Before I talk about how to give your new VA their first FB content task, I need to share something important with you guys.

You’re gonna get a rude shock if you think that this blog is going to tell you how to remove yourself entirely from the process. A Virtual Assistant (VA) is meant to make running your biz easier, effortless. It’s effortLESS, not effort NONE. Systems Goddess Laura Dick says this a LOT. The moment you try to hand ALL of the content over (including writing the posts) your voice disappears and it becomes less authentic. Please don’t think that outsourcing your FB content means that you won’t EVER be involved. I also suggest that you only outsource up to 70-80% of your content, and that the remaining 20-30% is posted by you.

What I do is I have a content plan, and I pre-write 70-80% of my content. It goes into Asana when I batch (pre-write) it and then my VA follows the plan and schedules the content accordingly. It involves me being organised and having my shit together, which you need to do BEFORE you get a VA.
Now, before I go any further, I want you to know that it takes a while to work up to having 70-80% of your FB content outsourced. Here’s how:

Step 1: Give them ONE post type to do
I suggest you start with ONE post type at a time and get your system working with your VA. For example, you might have written some quotes and collected some quotes from others that you like, and your VA can schedule those once a week onto your page as their first task. Have 5 pre-designed templates that you’ve made for inspiration, and then ask them to make you 10 extra designs. Give them feedback on what they created as required. Once you’re happy with them, you now have 15 templates they can use. If they used one design each week to schedule a quote, that’s 15 weeks of content.

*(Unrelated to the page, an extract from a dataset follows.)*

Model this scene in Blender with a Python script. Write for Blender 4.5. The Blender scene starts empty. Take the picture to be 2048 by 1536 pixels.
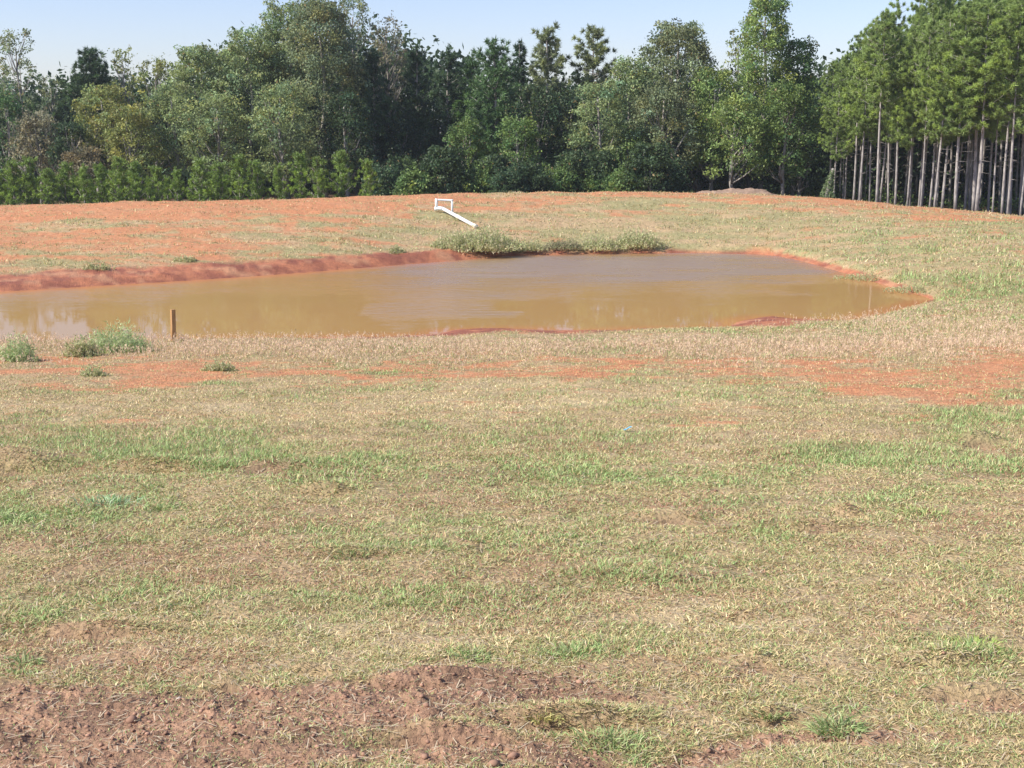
import bpy, math
import numpy as np
from mathutils import Vector

# ---------------------------------------------------------------- camera, sky, sun, exposure
F = 2600.0; CAMZ = 3.5; HOR = 250.0                     # focal length in photo pixels, eye above the water, horizon row
PITCH = math.atan((768 - HOR) / F)
sc = bpy.context.scene
cam_d = bpy.data.cameras.new('camera'); cam = bpy.data.objects.new('camera', cam_d)
sc.collection.objects.link(cam); sc.camera = cam
cam_d.sensor_width = 36; cam_d.lens = 36 * F / 2048; cam_d.clip_start = 0.1; cam_d.clip_end = 3000
cam.location = (0, 0, CAMZ); cam.rotation_euler = (math.pi / 2 - PITCH, 0, 0)

SUN_EL = math.radians(43); SUN_AZ = math.radians(-110)   # clockwise from +Y (the way the camera looks): left, a bit behind
world = bpy.data.worlds.new('World'); sc.world = world; world.use_nodes = True
wn = world.node_tree.nodes; bg = wn['Background']; sky = wn.new('ShaderNodeTexSky')
sky.sky_type = 'NISHITA'; sky.sun_disc = False; sky.sun_elevation = SUN_EL; sky.sun_rotation = SUN_AZ
sky.altitude = 300; sky.air_density = 1.0; sky.dust_density = 0.6; sky.ozone_density = 1.5
tint = wn.new('ShaderNodeVectorMath'); tint.operation = 'MULTIPLY'; tint.inputs[1].default_value = (.77, .74, .88)   # camera white balance of the sky
world.node_tree.links.new(sky.outputs[0], tint.inputs[0]); world.node_tree.links.new(tint.outputs[0], bg.inputs[0]); bg.inputs[1].default_value = 0.12
sd = bpy.data.lights.new('sun', 'SUN'); sd.energy = 4.2; sd.angle = math.radians(0.55); sd.color = (1.0, 0.95, 0.87)
sun = bpy.data.objects.new('sun', sd); sc.collection.objects.link(sun)
tosun = Vector((math.sin(SUN_AZ) * math.cos(SUN_EL), math.cos(SUN_AZ) * math.cos(SUN_EL), math.sin(SUN_EL)))
sun.rotation_euler = tosun.to_track_quat('Z', 'Y').to_euler()
sc.view_settings.view_transform = 'Standard'; sc.view_settings.look = 'None'
sc.view_settings.exposure = 0.75; sc.view_settings.gamma = 1

C = sc.collection
rng = np.random.default_rng(7)
TAU = 2 * math.pi

# ---------------------------------------------------------------- helpers
def hash2(ix, iy, seed):
    h = (ix.astype(np.int64) * 374761393 + iy.astype(np.int64) * 668265263 + seed * 974634777) & 0xFFFFFFFF
    h = ((h ^ (h >> 13)) * 1274126177) & 0xFFFFFFFF
    h = ((h ^ (h >> 16)) * 2246822519) & 0xFFFFFFFF
    return ((h ^ (h >> 15)) & 0xFFFFFF) / float(0xFFFFFF)

def vn(x, y, seed=0):
    fx = np.floor(x); fy = np.floor(y); tx = x - fx; ty = y - fy
    tx = tx * tx * (3 - 2 * tx); ty = ty * ty * (3 - 2 * ty)
    a = hash2(fx, fy, seed); b = hash2(fx + 1, fy, seed); c = hash2(fx, fy + 1, seed); d = hash2(fx + 1, fy + 1, seed)
    return a + (b - a) * tx + (c - a) * ty + (a - b - c + d) * tx * ty

def fbm(x, y, seed=0, o=4):
    s = np.zeros(np.shape(x)); a = 0.5; t = 0
    for k in range(o):
        s = s + a * vn(x * 2 ** k + 17.3 * k, y * 2 ** k - 9.1 * k, seed + k); t += a; a *= 0.55
    return s / t

def sm(a, b, x):
    t = np.clip((x - a) / (b - a), 0, 1); return t * t * (3 - 2 * t)

cp, sp = math.cos(PITCH), math.sin(PITCH)
def ray(px, py):
    u = (px - 1024) / F; v = (768 - py) / F
    return np.array([u, cp + v * sp, -sp + v * cp])
def at_z(px, py, z=0.0):
    r = ray(px, py); t = (z - CAMZ) / r[2]; return np.array([r[0] * t, r[1] * t, z])
def at_y(px, py, Y):
    r = ray(px, py); t = Y / r[1]; return np.array([r[0] * t, Y, CAMZ + r[2] * t])
def proj(x, y, z):
    dz = z - CAMZ; f = y * cp - dz * sp; up = y * sp + dz * cp
    f = np.where(f < 0.05, 0.05, f)
    return 1024 + F * x / f, 768 - F * up / f

# ---------------------------------------------------------------- the lie of the land
near_shore = [(-700, 700), (-300, 692), (0, 686), (350, 681), (700, 676), (860, 671), (900, 663), (1050, 660), (1150, 665), (1250, 661),
              (1380, 659), (1450, 655), (1475, 643), (1530, 636), (1600, 640), (1680, 642), (1760, 628), (1820, 612), (1856, 602)]
far_shore = [(1850, 594), (1800, 580), (1700, 550), (1600, 522), (1530, 510), (1400, 506), (1300, 507), (1200, 508), (1060, 511),
             (1000, 514), (930, 520), (800, 530), (600, 546), (400, 560), (200, 572), (0, 584), (-300, 600), (-700, 640)]
ctrl = [at_z(*p)[:2] for p in near_shore + far_shore]
def spline(P, n=5):
    P = np.array(P); out = []; N = len(P)
    for i in range(N):
        p0, p1, p2, p3 = P[i - 1], P[i], P[(i + 1) % N], P[(i + 2) % N]
        for k in range(n):
            t = k / n
            out.append(0.5 * (2 * p1 + (p2 - p0) * t + (2 * p0 - 5 * p1 + 4 * p2 - p3) * t * t + (3 * p1 - p0 - 3 * p2 + p3) * t ** 3))
    return np.array(out)
POND = spline(ctrl)

def shore_dist(x, y):
    """signed distance to the shoreline, positive on land"""
    x = np.asarray(x, float); y = np.asarray(y, float); sh = x.shape; x = x.ravel(); y = y.ravel()
    best = np.full(x.shape, 1e18); inside = np.zeros(x.shape, bool)
    A = POND; B = np.roll(POND, -1, 0)
    for (ax, ay), (bx, by) in zip(A, B):
        ex, ey = bx - ax, by - ay; t = np.clip(((x - ax) * ex + (y - ay) * ey) / (ex * ex + ey * ey + 1e-12), 0, 1)
        dx = x - ax - t * ex; dy = y - ay - t * ey; best = np.minimum(best, dx * dx + dy * dy)
        if ay != by:
            c = ((ay > y) != (by > y)) & (x < (bx - ax) * (y - ay) / (by - ay) + ax); inside ^= c
    d = np.sqrt(best); return np.where(inside, -d, d).reshape(sh)

cr_px = [-2500, -1000, 0, 400, 700, 900, 1100, 1300, 1500, 1650, 1800, 1950, 2048, 2600, 4500]
cr_py = [440, 425, 410, 402, 393, 387, 384, 383, 387, 396, 409, 423, 432, 470, 560]
cr_D = [42, 42, 43, 43, 44, 45, 46, 46.5, 46, 45, 44, 43, 42, 40, 40]
_c = np.array([at_y(a, b, d) for a, b, d in zip(cr_px, cr_py, cr_D)])
cr_u = _c[:, 0] / _c[:, 1]; cr_z = _c[:, 2]; cr_y = np.array(cr_D, float)
cr_s = shore_dist(_c[:, 0], _c[:, 1])

def base_h(x, y, s=None):
    if s is None: s = shore_dist(x, y)
    u = x / np.maximum(y, 1.0)
    zc = np.interp(u, cr_u, cr_z); dc = np.interp(u, cr_u, cr_y); ss = np.interp(u, cr_u, cr_s)
    N = np.interp(s, [-100, 0, 22, 40, 400], [0, 0, 1.9, 2.3, 3.0])
    t = np.clip(s / ss, 0, 1.0)
    Fz = zc * (1.25 * t - 0.25 * t ** 2.5)
    # rounded crest, then the back of the dam
    over = y - dc
    Fz = np.where(over > 0, zc - 0.085 * np.minimum(over, 4) - 0.045 * np.clip(over - 4, 0, 12) - 0.01 * np.sqrt(np.maximum(over, 0)), Fz)
    w = sm(23, 31, y)
    z = N * (1 - w) + Fz * w
    z = z + 0.13 * sm(0.0, 0.45, s) * (0.35 + 0.65 * w) * np.clip(1 - np.maximum(over, -12) / 1.0 - 0, 0, 1) * np.where(over > -3, np.clip(-over / 3, 0, 1), 1)
    return np.where(s < 0, np.maximum(s * 0.3, -0.9) - 0.02, z)

def ell(px, py, cx, cy, sx, sy):
    return np.exp(-0.5 * (((px - cx) / sx) ** 2 + ((py - cy) / sy) ** 2))
def esum(px, py, L):
    r = np.zeros(np.shape(px))
    for e in L:
        k = e[4] if len(e) > 4 else 1.0
        r = np.maximum(r, k * ell(px, py, *e[:4]))
    return r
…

Step 2: Get the kinks ironed out
Once you’re happy with their work and you’ve overcome any teething issues, then (and only then) do I suggest you give them an additional task. Give them one post type at a time if this is your first VA.

Step 3: Stagger the handover
Please don’t hand over ALL OF IT all at once. Cover yourself – just in case it doesn’t work out. Not everyone finds the perfect VA the first time. I tried 2 that didn’t work out before I found the VA I currently use for my FB content.

Step 4: Give them feedback
I recommend that you give feedback regularly during step one, and then weekly for one month, and then after that every month. Each time you give constructive feedback, also mention something positive. Eventually the positive feedback will far outweigh the constructive feedback. Remember that your VA is a HUMAN, and whilst you are paying them to do the work for you, giving them praise and acknowledgement for the work they’re doing makes them feel good, which in turn, helps them feel more inspired to work for you.

What person DOESN’T want a kind, appreciative and grateful boss?